Options trading implies low volatility levels, as reflected by the CBOE Volatility Index and the CBOE Nasdaq 100 Volatility Index, said Scott Fullman, director of derivative investment strategy at WJB Capital Group.

"While the rally appears to have stalled," he said, "we continue to see indications of an upward bias toward prices."

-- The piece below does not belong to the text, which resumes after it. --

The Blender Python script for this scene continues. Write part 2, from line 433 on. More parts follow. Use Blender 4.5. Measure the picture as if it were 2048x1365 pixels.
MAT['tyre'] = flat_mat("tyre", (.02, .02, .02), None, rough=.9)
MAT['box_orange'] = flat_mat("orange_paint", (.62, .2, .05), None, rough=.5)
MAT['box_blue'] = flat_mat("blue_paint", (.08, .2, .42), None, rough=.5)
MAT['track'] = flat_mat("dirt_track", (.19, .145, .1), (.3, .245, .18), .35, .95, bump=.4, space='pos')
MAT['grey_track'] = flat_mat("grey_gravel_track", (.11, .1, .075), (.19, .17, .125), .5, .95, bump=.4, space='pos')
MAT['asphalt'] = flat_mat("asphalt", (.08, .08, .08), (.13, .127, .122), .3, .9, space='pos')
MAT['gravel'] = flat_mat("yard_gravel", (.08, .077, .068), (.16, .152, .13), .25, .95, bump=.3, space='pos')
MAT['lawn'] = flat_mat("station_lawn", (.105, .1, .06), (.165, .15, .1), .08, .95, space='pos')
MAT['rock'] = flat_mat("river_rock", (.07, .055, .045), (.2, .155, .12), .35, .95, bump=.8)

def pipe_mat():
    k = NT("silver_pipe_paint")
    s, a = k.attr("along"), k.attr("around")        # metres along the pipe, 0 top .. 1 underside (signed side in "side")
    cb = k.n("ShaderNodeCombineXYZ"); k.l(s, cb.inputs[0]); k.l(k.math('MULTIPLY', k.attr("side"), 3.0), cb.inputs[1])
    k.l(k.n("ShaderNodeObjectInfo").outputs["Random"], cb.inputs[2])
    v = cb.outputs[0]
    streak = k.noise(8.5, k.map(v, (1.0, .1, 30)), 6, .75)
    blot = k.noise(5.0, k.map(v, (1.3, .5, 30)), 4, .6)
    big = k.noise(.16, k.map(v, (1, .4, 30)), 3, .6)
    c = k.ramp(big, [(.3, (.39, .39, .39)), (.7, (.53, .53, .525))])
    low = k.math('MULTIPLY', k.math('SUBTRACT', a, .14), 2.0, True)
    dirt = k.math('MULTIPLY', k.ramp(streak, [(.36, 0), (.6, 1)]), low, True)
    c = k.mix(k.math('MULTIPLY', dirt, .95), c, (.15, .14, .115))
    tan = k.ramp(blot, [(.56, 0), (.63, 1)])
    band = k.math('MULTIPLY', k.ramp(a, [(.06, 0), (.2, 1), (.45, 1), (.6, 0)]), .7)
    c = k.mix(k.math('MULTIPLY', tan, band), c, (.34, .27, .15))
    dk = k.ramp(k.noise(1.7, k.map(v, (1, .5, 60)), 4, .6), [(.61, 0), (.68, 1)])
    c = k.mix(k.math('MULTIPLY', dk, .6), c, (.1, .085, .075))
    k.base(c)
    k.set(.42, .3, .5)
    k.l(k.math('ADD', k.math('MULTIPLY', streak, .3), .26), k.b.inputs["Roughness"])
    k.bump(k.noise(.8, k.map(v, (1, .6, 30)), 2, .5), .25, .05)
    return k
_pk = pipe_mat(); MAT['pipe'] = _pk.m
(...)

Finally, today I got to speak with one of my favorite senior pension fund officers who manages a sizable bond and hedge fund portfolio. I leave you with some of his thoughts, in point form:

  • On QE: The multiplier effect is diminishing;
  • There will be no double dip in the US. The leading indicators they look at (economic, not based on QE) are showing tepid growth in 2011;
  • Europe lags behind the US by roughly six months. Problems in the periphery persist, with Spain heading into a double-dip;
  • Commodities like copper and oil are on fire, but most of the move can be explained by the weak USD;
  • Currency wars are raging...race to the bottom continues;
  • Employment - or lack of - will be the political issue of the next decade;
  • Leading indicators are pointing to tepid growth. Not strong enough to take any major risk so he is neutral now, hedging to protect against downside risk, and sticking close to his benchmarks;
  • Risk trade is on. Some trades like short USD are getting crowded...need to be careful, last time this happened, greenback rallied sharply;
  • QE is promoting risk-taking behavior but risks are high. He is surprised to see the VIX so low;
  • Asset mix call: slightly long stocks (QE, record operating margins, tepid growth) but hedge downside risk. Bond yields can fall a further 20 basis points on the 10-year but bonds are pricey at these levels.
My feeling is that going into year-end, asset managers and hedge fund managers are going to squeeze all the beta juice they can because most of them are underperfoming their benchmarks. The biggest problem now is that risks are asymmetric (see Greenspan below), and very few pensions are prepared for fat tail risk. But the risk of underperformance is the one that's weighing on most portfolio managers who are nervously betting on the 'Bernanke put'.